• Stated exercise
Set down, please, exactly the lines below that run from the line with "Generate a Blender" to the line with "SC.camera = camo", both lines included.

• Data for processing
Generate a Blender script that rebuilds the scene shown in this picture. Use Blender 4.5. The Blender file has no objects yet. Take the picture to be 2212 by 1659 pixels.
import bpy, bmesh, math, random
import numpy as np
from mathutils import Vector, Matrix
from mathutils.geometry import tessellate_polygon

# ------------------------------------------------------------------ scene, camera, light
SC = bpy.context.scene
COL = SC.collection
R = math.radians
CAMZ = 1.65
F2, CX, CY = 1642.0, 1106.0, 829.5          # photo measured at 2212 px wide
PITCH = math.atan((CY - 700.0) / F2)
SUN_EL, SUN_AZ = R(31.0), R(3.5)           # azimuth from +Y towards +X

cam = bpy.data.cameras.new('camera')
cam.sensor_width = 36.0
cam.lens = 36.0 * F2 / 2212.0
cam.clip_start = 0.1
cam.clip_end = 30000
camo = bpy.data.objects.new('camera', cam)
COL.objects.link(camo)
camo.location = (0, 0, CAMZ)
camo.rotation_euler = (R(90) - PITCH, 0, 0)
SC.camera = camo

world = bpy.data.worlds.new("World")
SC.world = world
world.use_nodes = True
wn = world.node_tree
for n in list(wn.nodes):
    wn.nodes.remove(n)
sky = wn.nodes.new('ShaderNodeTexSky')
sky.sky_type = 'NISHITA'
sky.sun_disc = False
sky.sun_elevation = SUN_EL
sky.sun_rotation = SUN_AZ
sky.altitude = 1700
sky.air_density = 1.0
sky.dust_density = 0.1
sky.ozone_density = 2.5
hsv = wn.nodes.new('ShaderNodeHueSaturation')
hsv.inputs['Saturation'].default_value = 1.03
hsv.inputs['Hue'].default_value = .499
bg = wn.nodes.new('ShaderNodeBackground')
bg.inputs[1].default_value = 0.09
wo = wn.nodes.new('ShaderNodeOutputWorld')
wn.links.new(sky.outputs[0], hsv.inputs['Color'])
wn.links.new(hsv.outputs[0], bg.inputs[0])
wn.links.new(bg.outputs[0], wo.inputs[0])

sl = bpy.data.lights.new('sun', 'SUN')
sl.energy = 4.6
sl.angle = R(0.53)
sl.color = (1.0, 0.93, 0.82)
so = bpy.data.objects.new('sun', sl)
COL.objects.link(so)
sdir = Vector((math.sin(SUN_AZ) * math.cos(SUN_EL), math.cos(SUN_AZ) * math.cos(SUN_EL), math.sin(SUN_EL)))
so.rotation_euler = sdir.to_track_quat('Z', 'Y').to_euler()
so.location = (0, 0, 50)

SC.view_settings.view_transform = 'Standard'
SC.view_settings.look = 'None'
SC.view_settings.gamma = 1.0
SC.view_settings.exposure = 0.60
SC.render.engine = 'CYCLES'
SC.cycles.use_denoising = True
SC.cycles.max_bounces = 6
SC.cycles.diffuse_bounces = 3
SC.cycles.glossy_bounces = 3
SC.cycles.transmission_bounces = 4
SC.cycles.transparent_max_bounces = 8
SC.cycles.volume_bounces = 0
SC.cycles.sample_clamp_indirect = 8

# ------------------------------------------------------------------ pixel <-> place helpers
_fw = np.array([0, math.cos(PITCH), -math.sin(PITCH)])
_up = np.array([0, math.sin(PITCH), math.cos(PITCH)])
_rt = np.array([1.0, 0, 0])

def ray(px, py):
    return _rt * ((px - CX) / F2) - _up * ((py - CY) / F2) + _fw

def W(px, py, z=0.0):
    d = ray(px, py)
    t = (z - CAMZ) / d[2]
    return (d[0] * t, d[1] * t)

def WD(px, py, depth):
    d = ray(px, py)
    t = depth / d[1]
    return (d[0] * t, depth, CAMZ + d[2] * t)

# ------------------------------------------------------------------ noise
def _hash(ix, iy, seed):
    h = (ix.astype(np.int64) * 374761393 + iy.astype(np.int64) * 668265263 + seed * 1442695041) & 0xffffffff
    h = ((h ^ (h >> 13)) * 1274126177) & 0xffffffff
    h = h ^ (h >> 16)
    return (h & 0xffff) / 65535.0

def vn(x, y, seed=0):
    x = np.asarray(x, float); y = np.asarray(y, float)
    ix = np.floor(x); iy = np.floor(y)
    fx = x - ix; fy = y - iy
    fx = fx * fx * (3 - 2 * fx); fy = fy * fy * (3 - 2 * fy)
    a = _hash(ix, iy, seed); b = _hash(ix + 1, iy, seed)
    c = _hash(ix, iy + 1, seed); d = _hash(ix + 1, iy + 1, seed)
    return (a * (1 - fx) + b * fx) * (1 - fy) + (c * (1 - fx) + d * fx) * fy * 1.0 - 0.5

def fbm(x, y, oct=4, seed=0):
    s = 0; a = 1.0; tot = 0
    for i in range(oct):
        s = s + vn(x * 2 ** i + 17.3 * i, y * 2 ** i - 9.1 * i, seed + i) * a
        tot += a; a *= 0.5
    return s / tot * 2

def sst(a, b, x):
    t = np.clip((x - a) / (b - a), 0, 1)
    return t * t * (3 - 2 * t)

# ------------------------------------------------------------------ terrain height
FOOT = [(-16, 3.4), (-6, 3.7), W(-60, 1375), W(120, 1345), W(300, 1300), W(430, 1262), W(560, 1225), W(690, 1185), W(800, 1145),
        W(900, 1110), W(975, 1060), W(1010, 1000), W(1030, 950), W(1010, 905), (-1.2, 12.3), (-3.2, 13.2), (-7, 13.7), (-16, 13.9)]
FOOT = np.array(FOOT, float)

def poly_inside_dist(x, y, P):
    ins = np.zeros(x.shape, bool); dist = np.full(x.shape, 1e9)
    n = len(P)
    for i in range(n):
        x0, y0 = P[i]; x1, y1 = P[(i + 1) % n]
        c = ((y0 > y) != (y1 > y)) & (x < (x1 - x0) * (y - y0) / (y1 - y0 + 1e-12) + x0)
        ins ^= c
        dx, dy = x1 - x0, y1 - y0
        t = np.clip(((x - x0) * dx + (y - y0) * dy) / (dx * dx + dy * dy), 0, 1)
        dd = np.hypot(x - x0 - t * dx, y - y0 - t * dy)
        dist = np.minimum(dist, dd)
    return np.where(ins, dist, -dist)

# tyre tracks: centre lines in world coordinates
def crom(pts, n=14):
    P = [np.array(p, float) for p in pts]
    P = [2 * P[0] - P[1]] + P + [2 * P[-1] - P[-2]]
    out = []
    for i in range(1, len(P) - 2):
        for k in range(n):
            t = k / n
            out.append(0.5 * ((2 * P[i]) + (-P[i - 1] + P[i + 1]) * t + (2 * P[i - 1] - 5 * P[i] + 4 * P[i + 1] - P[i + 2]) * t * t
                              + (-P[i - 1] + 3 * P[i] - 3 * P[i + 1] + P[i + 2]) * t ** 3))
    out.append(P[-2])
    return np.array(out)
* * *
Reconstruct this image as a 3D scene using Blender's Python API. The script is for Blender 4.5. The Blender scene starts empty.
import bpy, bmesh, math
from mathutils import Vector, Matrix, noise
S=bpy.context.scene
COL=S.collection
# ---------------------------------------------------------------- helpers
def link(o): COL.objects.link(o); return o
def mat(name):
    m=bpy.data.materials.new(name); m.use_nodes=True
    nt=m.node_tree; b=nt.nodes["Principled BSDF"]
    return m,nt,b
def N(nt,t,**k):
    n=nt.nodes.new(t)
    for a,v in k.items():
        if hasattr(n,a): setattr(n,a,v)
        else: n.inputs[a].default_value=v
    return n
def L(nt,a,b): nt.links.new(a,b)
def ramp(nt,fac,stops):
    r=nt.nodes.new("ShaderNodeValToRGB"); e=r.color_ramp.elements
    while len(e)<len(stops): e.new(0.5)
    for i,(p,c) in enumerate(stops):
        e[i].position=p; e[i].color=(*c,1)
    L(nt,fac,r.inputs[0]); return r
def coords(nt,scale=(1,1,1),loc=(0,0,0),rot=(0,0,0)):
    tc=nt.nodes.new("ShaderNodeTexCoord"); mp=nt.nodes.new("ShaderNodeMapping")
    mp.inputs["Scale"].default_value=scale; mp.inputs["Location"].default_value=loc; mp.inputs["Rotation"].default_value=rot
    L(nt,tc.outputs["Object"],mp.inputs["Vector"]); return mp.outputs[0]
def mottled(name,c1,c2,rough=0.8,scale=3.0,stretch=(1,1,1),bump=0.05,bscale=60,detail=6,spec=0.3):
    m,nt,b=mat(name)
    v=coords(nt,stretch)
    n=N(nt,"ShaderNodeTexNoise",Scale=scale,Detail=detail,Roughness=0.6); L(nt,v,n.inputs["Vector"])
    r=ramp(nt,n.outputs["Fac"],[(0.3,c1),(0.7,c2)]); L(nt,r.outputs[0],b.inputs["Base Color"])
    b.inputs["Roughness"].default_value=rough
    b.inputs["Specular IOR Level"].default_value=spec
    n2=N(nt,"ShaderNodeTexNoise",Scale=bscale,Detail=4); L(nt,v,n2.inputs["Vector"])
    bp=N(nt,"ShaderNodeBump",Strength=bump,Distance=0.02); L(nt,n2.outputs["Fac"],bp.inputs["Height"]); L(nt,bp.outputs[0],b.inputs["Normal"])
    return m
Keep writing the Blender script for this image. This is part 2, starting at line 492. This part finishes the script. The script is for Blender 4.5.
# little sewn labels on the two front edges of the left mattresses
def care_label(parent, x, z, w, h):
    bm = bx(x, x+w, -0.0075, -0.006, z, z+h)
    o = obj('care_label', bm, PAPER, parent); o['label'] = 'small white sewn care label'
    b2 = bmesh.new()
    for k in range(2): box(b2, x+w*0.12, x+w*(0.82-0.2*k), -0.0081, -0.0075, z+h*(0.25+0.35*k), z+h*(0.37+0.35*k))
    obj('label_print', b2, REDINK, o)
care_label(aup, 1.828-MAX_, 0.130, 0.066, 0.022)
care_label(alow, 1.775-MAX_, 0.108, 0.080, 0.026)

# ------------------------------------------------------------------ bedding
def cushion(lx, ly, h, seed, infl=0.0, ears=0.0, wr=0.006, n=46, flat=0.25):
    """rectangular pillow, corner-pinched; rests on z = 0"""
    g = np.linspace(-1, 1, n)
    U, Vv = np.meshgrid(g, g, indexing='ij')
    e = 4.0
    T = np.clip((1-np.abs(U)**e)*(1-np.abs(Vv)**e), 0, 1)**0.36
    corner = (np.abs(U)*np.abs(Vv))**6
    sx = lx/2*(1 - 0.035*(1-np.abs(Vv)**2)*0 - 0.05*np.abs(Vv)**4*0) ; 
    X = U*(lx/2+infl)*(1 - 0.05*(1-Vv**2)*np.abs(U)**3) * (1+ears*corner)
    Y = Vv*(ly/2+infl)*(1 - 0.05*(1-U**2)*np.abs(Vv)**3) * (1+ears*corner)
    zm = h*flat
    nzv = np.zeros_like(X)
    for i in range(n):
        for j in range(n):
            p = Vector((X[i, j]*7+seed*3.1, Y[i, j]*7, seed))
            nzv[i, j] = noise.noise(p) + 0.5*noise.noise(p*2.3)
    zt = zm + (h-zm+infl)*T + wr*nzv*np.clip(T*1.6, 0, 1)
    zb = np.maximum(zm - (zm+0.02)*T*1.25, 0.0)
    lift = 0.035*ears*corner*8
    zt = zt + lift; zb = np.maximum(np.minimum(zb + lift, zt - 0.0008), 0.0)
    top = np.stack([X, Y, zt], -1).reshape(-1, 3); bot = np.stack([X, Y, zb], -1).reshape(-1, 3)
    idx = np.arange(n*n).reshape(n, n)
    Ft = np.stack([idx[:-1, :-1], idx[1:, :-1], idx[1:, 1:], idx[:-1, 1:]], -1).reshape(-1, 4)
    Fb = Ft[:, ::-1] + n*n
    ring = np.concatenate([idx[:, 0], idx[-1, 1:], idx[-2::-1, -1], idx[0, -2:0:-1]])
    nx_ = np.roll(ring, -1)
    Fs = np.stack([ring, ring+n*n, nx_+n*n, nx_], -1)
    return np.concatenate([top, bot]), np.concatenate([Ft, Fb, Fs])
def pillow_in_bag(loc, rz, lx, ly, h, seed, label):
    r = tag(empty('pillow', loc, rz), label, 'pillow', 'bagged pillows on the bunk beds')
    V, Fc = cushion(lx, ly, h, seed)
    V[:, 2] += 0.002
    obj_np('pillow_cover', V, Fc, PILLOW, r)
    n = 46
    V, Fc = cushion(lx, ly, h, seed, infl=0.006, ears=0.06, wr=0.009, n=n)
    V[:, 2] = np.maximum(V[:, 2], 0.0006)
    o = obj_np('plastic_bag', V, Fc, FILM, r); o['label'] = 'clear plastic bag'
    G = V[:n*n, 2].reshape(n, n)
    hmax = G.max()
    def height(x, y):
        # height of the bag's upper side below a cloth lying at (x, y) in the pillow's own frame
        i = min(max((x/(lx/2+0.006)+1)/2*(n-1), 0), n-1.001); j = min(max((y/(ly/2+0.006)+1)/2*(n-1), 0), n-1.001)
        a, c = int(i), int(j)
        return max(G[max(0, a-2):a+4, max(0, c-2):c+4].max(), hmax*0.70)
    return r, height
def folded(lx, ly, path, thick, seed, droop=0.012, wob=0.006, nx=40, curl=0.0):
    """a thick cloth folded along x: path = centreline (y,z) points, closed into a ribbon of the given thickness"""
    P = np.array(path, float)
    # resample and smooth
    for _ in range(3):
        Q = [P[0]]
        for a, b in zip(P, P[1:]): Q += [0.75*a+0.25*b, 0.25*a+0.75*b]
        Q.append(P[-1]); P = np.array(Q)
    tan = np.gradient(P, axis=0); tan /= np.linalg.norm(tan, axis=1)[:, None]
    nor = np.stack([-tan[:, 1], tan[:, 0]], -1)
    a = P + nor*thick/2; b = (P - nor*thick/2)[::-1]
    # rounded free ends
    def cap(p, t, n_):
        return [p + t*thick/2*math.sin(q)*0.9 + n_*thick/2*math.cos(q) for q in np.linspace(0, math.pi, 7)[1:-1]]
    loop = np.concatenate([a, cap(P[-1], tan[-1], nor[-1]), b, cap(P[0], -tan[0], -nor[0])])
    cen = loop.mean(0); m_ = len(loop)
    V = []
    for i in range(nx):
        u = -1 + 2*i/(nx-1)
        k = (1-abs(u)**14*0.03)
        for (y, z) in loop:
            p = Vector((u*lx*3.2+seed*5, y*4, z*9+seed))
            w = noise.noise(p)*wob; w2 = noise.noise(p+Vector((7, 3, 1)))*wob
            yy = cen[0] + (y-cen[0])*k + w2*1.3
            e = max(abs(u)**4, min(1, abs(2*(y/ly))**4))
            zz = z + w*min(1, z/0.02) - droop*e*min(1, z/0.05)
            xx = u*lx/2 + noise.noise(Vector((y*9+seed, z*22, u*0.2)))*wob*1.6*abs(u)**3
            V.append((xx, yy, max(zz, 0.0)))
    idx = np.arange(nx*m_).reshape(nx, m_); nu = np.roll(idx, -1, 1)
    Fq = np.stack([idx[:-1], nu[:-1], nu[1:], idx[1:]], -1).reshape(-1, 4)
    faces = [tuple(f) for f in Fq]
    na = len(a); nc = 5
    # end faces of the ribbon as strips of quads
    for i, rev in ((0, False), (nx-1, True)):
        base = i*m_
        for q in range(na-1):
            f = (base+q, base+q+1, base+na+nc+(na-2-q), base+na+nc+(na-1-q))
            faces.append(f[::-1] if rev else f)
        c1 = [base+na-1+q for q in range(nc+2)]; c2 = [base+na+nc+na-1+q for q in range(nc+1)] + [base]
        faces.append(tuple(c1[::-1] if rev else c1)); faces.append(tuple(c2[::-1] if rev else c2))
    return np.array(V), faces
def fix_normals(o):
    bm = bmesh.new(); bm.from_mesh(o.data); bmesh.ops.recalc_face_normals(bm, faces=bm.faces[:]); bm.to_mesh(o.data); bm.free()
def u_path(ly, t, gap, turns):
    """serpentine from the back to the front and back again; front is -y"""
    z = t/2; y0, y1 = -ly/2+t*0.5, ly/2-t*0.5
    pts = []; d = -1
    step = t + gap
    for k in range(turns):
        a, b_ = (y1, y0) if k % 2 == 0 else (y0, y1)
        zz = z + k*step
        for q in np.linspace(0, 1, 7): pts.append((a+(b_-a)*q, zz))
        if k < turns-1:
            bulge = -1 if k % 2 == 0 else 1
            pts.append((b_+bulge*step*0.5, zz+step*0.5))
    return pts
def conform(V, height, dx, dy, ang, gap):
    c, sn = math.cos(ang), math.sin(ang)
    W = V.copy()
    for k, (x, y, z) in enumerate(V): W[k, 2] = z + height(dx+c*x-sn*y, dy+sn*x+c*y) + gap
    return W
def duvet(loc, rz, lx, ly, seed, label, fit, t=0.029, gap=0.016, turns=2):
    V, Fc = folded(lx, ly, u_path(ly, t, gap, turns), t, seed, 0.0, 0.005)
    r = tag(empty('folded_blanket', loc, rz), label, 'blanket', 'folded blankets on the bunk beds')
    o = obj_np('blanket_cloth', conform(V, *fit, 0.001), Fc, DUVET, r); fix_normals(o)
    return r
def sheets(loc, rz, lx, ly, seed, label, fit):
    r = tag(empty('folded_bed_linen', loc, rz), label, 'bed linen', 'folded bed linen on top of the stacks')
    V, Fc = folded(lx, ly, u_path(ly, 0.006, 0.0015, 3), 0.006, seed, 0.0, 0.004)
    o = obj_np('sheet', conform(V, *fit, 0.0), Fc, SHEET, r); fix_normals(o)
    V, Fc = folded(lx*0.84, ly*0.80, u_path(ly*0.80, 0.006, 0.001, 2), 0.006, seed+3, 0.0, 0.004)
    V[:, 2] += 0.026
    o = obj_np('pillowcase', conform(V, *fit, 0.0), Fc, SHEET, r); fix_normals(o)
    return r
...
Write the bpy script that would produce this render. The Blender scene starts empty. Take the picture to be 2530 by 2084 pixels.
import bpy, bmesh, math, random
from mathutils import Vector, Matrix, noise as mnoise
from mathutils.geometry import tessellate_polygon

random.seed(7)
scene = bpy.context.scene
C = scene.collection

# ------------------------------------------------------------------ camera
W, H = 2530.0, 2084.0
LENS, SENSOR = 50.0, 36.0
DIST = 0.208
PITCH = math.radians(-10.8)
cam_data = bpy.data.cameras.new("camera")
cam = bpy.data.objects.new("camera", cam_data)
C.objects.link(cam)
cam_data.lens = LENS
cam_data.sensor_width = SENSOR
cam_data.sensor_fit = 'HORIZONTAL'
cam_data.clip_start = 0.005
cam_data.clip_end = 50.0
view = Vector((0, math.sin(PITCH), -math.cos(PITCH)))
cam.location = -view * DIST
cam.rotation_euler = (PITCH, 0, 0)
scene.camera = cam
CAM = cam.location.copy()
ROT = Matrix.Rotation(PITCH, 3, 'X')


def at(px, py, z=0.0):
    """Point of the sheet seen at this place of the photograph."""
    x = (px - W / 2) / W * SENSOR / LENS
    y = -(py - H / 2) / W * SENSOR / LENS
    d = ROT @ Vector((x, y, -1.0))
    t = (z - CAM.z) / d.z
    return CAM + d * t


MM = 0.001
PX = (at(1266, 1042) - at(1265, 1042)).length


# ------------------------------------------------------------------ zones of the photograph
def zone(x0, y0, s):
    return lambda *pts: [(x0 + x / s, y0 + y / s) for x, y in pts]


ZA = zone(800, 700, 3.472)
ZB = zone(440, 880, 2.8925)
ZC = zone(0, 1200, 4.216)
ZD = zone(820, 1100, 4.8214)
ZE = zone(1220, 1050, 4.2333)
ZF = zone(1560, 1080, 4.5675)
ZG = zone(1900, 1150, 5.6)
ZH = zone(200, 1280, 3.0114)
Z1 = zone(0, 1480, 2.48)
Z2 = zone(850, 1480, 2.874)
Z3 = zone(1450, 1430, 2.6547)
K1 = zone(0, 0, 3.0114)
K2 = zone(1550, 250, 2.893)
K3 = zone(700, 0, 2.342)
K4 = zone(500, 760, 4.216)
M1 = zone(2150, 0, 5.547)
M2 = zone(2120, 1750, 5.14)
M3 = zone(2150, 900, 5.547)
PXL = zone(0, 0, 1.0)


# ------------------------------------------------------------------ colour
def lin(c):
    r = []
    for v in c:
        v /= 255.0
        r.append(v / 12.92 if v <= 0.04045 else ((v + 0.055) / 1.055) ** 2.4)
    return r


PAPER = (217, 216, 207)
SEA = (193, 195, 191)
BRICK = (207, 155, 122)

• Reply
Generate a Blender script that rebuilds the scene shown in this picture. Use Blender 4.5. The Blender file has no objects yet. Take the picture to be 2212 by 1659 pixels.
import bpy, bmesh, math, random
import numpy as np
from mathutils import Vector, Matrix
from mathutils.geometry import tessellate_polygon

# ------------------------------------------------------------------ scene, camera, light
SC = bpy.context.scene
COL = SC.collection
R = math.radians
CAMZ = 1.65
F2, CX, CY = 1642.0, 1106.0, 829.5          # photo measured at 2212 px wide
PITCH = math.atan((CY - 700.0) / F2)
SUN_EL, SUN_AZ = R(31.0), R(3.5)           # azimuth from +Y towards +X

cam = bpy.data.cameras.new('camera')
cam.sensor_width = 36.0
cam.lens = 36.0 * F2 / 2212.0
cam.clip_start = 0.1
cam.clip_end = 30000
camo = bpy.data.objects.new('camera', cam)
COL.objects.link(camo)
camo.location = (0, 0, CAMZ)
camo.rotation_euler = (R(90) - PITCH, 0, 0)
SC.camera = camo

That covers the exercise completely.